Yes, Islam has some seriously bad people claiming to act in its name, and unfortunately some of them are in positions of power–just as atheist and “Christian” dictators caused most of the bloodshed of the 20th century, so too will fanatical “Muslims” violate the teachings of their own professed religion and likely dominate the violence of the 21st. But that doesn’t make non-fanatical Muslims guilty of mass murder or the support thereof, any more than all Christians, Jews, or atheists are responsible for the crimes of Hitler or Baruch Goldstein or the Khmer Rouge.

I understand that Ace’s post doesn’t make the unfortunate argument (or at least, doesn’t do so directly) that so many of its contemporaries do; that is, Islam is somehow more prone to violent fanaticism than other religions.
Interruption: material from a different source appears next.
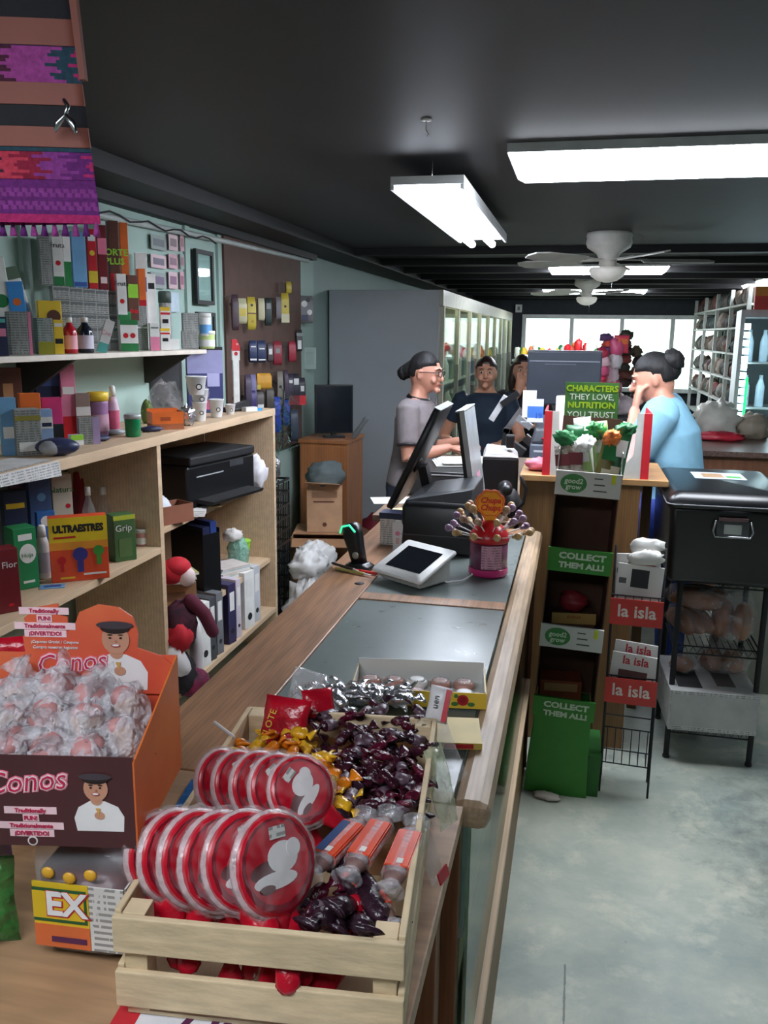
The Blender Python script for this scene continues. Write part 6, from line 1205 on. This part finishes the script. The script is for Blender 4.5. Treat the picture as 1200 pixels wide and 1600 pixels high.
MB().box(-.13,-.15,.1655,-.04,.1,.168,K(60,60,64,.7)).build('picture', t); MB().box(.02,-.12,.1655,.09,.1,.168,K(96,90,90,.7)).build('picture', t); MB().box(-.16,-.1915,.02,.16,-.1905,.15,K(176,176,174,.7)).build('folded_side', t)
t = thing('white_box', 'white long box on the floor against the counter behind the wire rack', 'box', (.95, 4.2, 0)); MB().cbox(0,0,.55,.5,.3,.2,K(170,186,180,.6)).cbox(0,0,0,.46,.26,.5499,K(120,120,110,.7)).build('box', t, bevel=.004); MB().box(-.2,-.1508,.58,.2,-.1502,.6,gry).build('line', t)
t = tag(MB().box(-.03,-.02,0,.03,.02,.12,K(220,90,50,.4)).build('orange_carton', None, (.83, 3.5, .56)), 'orange', 'box') if False else None
# ================================================================== PEOPLE
skinA = mat('skin_warm', (200,142,120), .5, var=.06, scale=5); skinB = mat('skin_tan', (206,150,122), .5, var=.06, scale=5)
hairm = mat('black_hair', (15,13,15), .65, scale=60, var=.3, bump=.3, aniso=(1,1,.2)); hairb = mat('dark_brown_hair', (44,30,28), .4, scale=60, var=.3, bump=.3)
def hand(b, w_, d, side, m, s=1.0, curl=.35, up=(0,0,1)):
    """palm and five fingers from the wrist w_ along d"""
    d = Vector(d).normalized(); u = Vector(up); u = (u-d*u.dot(d)).normalized(); sd = d.cross(u)*side; w_ = Vector(w_)
    b.tube([w_, w_+d*.035*s, w_+d*.075*s], [.024*s, .034*s, .036*s], m, 12, fl=.5, up=tuple(u))
    for i, (o, L) in enumerate([(-.027,.066),(-.009,.078),(.010,.074),(.027,.058)]):
        p0 = w_+d*.07*s+sd*o*s; p1 = p0+(d*math.cos(curl*.5)-u*math.sin(curl*.5))*L*.5*s+sd*o*.12*s; p2 = p1+(d*math.cos(curl*1.6)-u*math.sin(curl*1.6))*L*.5*s
        b.tube([p0, p1, p2], [.0095*s, .0088*s, .0075*s], m, 8)
    p0 = w_+d*.028*s-sd*.026*s; p1 = p0+(d*.55-sd*.75).normalized()*.036*s; p2 = p1+(d*.9-sd*.25-u*.2).normalized()*.03*s; b.tube([p0, p1, p2], [.012*s, .0105*s, .009*s], m, 8)
def person(label, loc, yaw, H, skin, arms, top, bottom, hair, bun=None, lean=0, head=(0,0), girth=1.0, extras=None, sleeve=.8, long_hair=False, glasses=False, trim=None, apron=None, shrug=0):
    t = thing('person', label, 'person', loc, yaw); g = girth
    def ln(p, k=1.0): p = Vector(p); z = max(0, p.z-.55*H); return Vector((p.x, p.y-z*math.tan(lean)*k, p.z))
    tor = [(0,0,.47*H),(0,0,.52*H),(0,-.005,.58*H),(0,-.005,.64*H),(0,-.015,.70*H),(0,-.01,.755*H),(0,.0,.815*H),(0,.0,.845*H)]; tr = [.13*g,.158*g,.145*g,.135*g,.150*g,.152*g,.125,.075]
    if shrug: tor = tor[:5]+[(0,-.01,.755*H+shrug*.4),(0,0,.815*H+shrug),(0,0,.845*H+shrug)]
    sh = {s: ln((s*.148*g,.0,.798*H+shrug)) for s in (-1,1)}
    hc = ln((0, -.028, .925*H)); A = {}
    def headM(): return Matrix.Translation(hc) @ Matrix.Rotation(head[0], 4, 'Z') @ Matrix.Rotation(head[1], 4, 'X')
    b = MB(); b.tube([ln(p) for p in tor], [r-.008 for r in tr], skin, 22, fl=.68, up=(0,1,0))
    b.tube([ln((0,.005,.81*H)), ln((0,.0,.85*H)), ln((0,-.012,.885*H))], [.062,.052,.052], skin, 16)
    def hf(q_, d):
        x, y, z = q_
        if z < 0: x *= 1-.30*(-z/.115)**1.3; y = y*(1-.12*(-z/.115)) + (-.012 if y < 0 else .02)*(-z/.115)
        if y < 0 and abs(z) < .04: y *= .96
        return Vector((x, y, z))
    b.T = headM(); b.ell((0,0,0), (.072,.090,.112), skin, 26, 18, hf)
    b.tube([(0,-.083,.018),(0,-.097,-.008),(0,-.104,-.022)], [.008,.010,.012], skin, 8); b.ell((0,-.088,-.024), (.016,.014,.009), skin, 8, 6)      # nose
    b.ell((0,-.082,-.085), (.024,.020,.018), skin, 10, 6); b.ell((0,-.083,-.052), (.022,.014,.014), skin, 10, 6); b.ell((0,-.078,.034), (.052,.016,.010), skin, 12, 6)
    for s in (-1, 1): b.ell((s*.072,.008,-.004), (.009,.018,.030), skin, 8, 8); b.ell((s*.034,-.068,-.028), (.024,.020,.022), skin, 10, 6)
    b.T = Matrix.Identity(4)
    sl = MB()
    for s in (-1, 1):
        el, wr, hd2, up = arms[s]; el = Vector(el); wr = Vector(wr); S = sh[s]
        b.tube([S, S.lerp(el,.5), el, el.lerp(wr,.35), wr], [.047*g,.043*g,.037*g,.036*g,.025], skin, 14)
        hand(b, wr, hd2, s, skin, 1.0, .5, up)
        if sleeve: k = sleeve; sl.tube([S+Vector((-s*.03,0,.005)), S, S.lerp(el,k*.5), S.lerp(el,k)], [.060*g,.060*g,.058*g,.056*g], top, 16, cap=False)
        if sleeve and trim: rg = MB().tube([S.lerp(el,k-.02), S.lerp(el,k+.03)], [.0595*g,.0590*g], trim, 18, cap=False); rg.build('sleeve_trim', t)
        A[s] = (S, el, wr)
    for s in (-1, 1):
        b.tube([(s*.08*g,0,.48*H),(s*.085,.0,.27*H),(s*.085,.01,.05*H)], [.08*g,.052,.036], skin, 14); b.tube([(s*.085,.02,.035),(s*.09,-.12,.025)], [.035,.028], skin, 10, fl=.7)
    b.build('body', t, remesh=.0055)
    sm = MB(); sm.tube([ln(p) for p in tor[:-1]]+[ln((0,.0,.835*H+shrug))], [r+.010 for r in tr[:-1]]+[.085], top, 26, fl=.70, up=(0,1,0), cap=False); sm.v += []; o = len(sm.v); sm.add(sl.v, sl.f, top, True)
    sm.build('shirt', t, remesh=.009)
    if trim: MB().tube([ln((0,-.002,.832*H)), ln((0,-.004,.842*H))], [.084,.074], trim, 22, fl=.85, up=(0,1,0), cap=False).build('collar', t)
    pm = MB(); pm.tube([(0,0,.535*H),(0,0,.50*H),(0,0,.46*H)], [.158*g,.168*g,.155*g], bottom, 24, fl=.72, up=(0,1,0))
    for s in (-1, 1): pm.tube([(s*.078*g,0,.48*H),(s*.085,.0,.27*H),(s*.085,.01,.06*H)], [.098*g,.070,.060], bottom, 18)
    pm.build('trousers', t, remesh=.012)
    for s in (-1, 1): MB().tube([(s*.085,.03,.04),(s*.088,-.05,.036),(s*.09,-.14,.028)], [.045,.046,.034], blackmat, 12, fl=.75).build('shoe', t)
    hm = MB(); hm.T = headM()
    def hairf(q_, d):
        if d.y < -.12 and d.z < .42-.25*abs(d.x): q_ = Vector((q_.x*.9, q_.y*.5, q_.z))     # open at the face
        if d.z < .10 and -.12 <= d.y < .38 and not long_hair: q_ = Vector((q_.x*.82, q_.y*.9, q_.z*.9))
        if d.z < -.45 and not long_hair: q_ = Vector((q_.x*.85, q_.y*.85, q_.z*.8))
        return q_*(1+.02*noise.noise(d*6))
    hm.ell((0,.012,.018), (.081,.097,.108), hair, 26, 18, hairf)
    if bun:
        bc = Vector(bun[0]); hm.blob(bc, (bun[1]*2, bun[1]*1.8, bun[1]*1.9), hair, 5, .25, 4, 18, 12, False); hm.tube([(0,.08,.02), bc], [.05,.04], hair, 12)
    if long_hair: hm.tube([(-.062,.02,.03),(-.078,.02,-.08),(-.07,.03,-.18)], [.03,.03,.02], hair, 10).tube([(.062,.02,.03),(.078,.02,-.08),(.07,.03,-.18)], [.03,.03,.02], hair, 10).tube([(0,.06,.0),(0,.07,-.1),(0,.06,-.2)], [.07,.065,.04], hair, 12)
    hm.build('hair', t)
    for s in (-1, 1):
        e = MB(); e.T = headM(); e.ell((s*.029,-.0845,.012), (.013,.006,.0075), K(226,220,214,.3), 12, 8).ell((s*.029,-.0895,.012), (.0062,.003,.0062), K(30,20,18,.2), 10, 6); e.build('eye', t)
        e = MB(); e.T = headM(); e.tube([(s*.014,-.0925,.033),(s*.03,-.092,.038),(s*.047,-.083,.033)], [.003,.0035,.002], hair, 6); e.build('eyebrow', t)
    e = MB(); e.T = headM(); e.tube([(-.020,-.088,-.052),(-.008,-.0965,-.050),(0,-.097,-.051),(.008,-.0965,-.050),(.020,-.088,-.052)], [.002,.005,.0045,.005,.002], mat('lips', (160,84,80), .4), 8); e.build('lips', t)
    if glasses:
        e = MB(); e.T = headM(); gm = K(30,24,28,.3)
        for s in (-1, 1):
            e.tube([(s*.012,-.103,.022),(s*.012,-.103,.0),(s*.03,-.103,-.006),(s*.050,-.098,.0),(s*.052,-.096,.020),(s*.03,-.103,.026),(s*.012,-.103,.022)], .0028, gm, 6); e.tube([(s*.052,-.096,.018),(s*.078,-.04,.016),(s*.08,.01,.010)], .0026, gm, 6)
        e.tube([(-.012,-.103,.016),(.012,-.103,.016)], .0025, gm, 6); e.build('glasses', t)
    if apron:
        am = MB(); am.tube([ln((0,-.012,.60*H)), ln((0,-.012,.55*H)), (0,-.01,.42*H)], [.172*g,.178*g,.185*g], apron, 26, fl=.74, up=(0,1,0), cap=False); am.build('apron', t)
    return t
# woman in the grey shirt, working at the desk, in profile
W1 = Vector((-.93, 4.86, 0))
person('woman with glasses and a black bun in a grey shirt, working at the desk', W1, R_(82), 1.545, skinA, {-1: ((-.21,-.06,.97), (-.13,-.27,1.03), (.15,-1,-.02), (0,0,1)), 1: ((.21,-.05,.97), (.12,-.26,1.04), (-.2,-1,-.02), (0,0,1))},
  mat('grey_shirt', (124,116,118), .85, scale=20, var=.12, bump=.3), mat('dark_jeans', (36,42,60), .8), hairm, bun=((0,.135,-.012), .042), lean=.10, head=(R_(-4), R_(6)), girth=1.12, glasses=True, trim=blk, sleeve=.72)
person('woman in a dark blue shirt standing behind the tills with a hand on her hip', (-.64, 6.2, 0), R_(4), 1.49, skinB, {-1: ((-.30,.06,.92), (-.2,-.05,.82), (1,-.3,-.3), (0,0,1)), 1: ((.26,-.05,.93), (.12,-.22,.90), (-.5,-1,0), (0,0,1))},
  mat('navy_shirt', (28,44,62), .8), mat('dark_jeans', (36,42,60)), hairb, bun=((0,.10,.04), .035), girth=1.12, sleeve=.55, head=(0, 0))
person('young woman in black half hidden behind the dark monitor, hand to her chin', (-.40, 6.5, 0), R_(6), 1.50, skinB, {-1: ((-.22,-.12,.98), (-.03,-.17,1.24), (.2,-.1,1), (0,-1,0)), 1: ((.24,-.05,.95), (.1,-.2,1.0), (-1,-.2,0), (0,0,1))},
  K(26,26,32,.8), K(30,30,36,.8), hairb, sleeve=.9, head=(R_(5), 0), long_hair=True)
person('woman in a light blue shirt with a dark bun, her face resting in her hand', (.50, 4.12, 0), R_(-100), 1.575, skinA, {-1: ((-.20,-.20,1.06), (-.06,-.30,1.12), (.3,-1,0), (0,0,1)), 1: ((.22,-.20,1.11), (.075,-.225,1.315), (-.25,.12,1), (.3,-1,0))},
  mat('light_blue_shirt', (128,176,200), .8, scale=14, var=.1, bump=.25), mat('blue_trousers', (36,60,130), .8), hairm, bun=((0,.10,.06), .056), lean=.22, head=(R_(6), R_(16)), girth=1.38, sleeve=.85, shrug=.055, apron=mat('blue_apron', (32,60,150), .75))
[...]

Nonetheless, it attempts to paint all Muslims–even those living happily in the Western world and as far from fanaticism as possible–as at least complacent with regard to the abuses by Islamic dictators, solely by virtue of their religion. It also creates unnecessary distinctions between one tyrant and another. It promotes the idea that those who choose to abuse the teachings of Islam in pursuit of power and violence are somehow any different from those who choose the teachings of Jesus Christ or Karl Marx as their platform. A tyrant is a tyrant is a tyrant, no matter what their clothing, and they generally have supporters keeping dissenters in line regardless of their justification for doing so. No person should have to apologize for the actions of another, simply because of a few shared characteristics or basic beliefs. Sure, hold bin Laden and the Taliban and Hamas, as well as those who support and aid them, responsible for their actions. But don’t force anyone who shares their religion to choose between making constant public denunciations of every single one of their actions, or being labeled a supporter.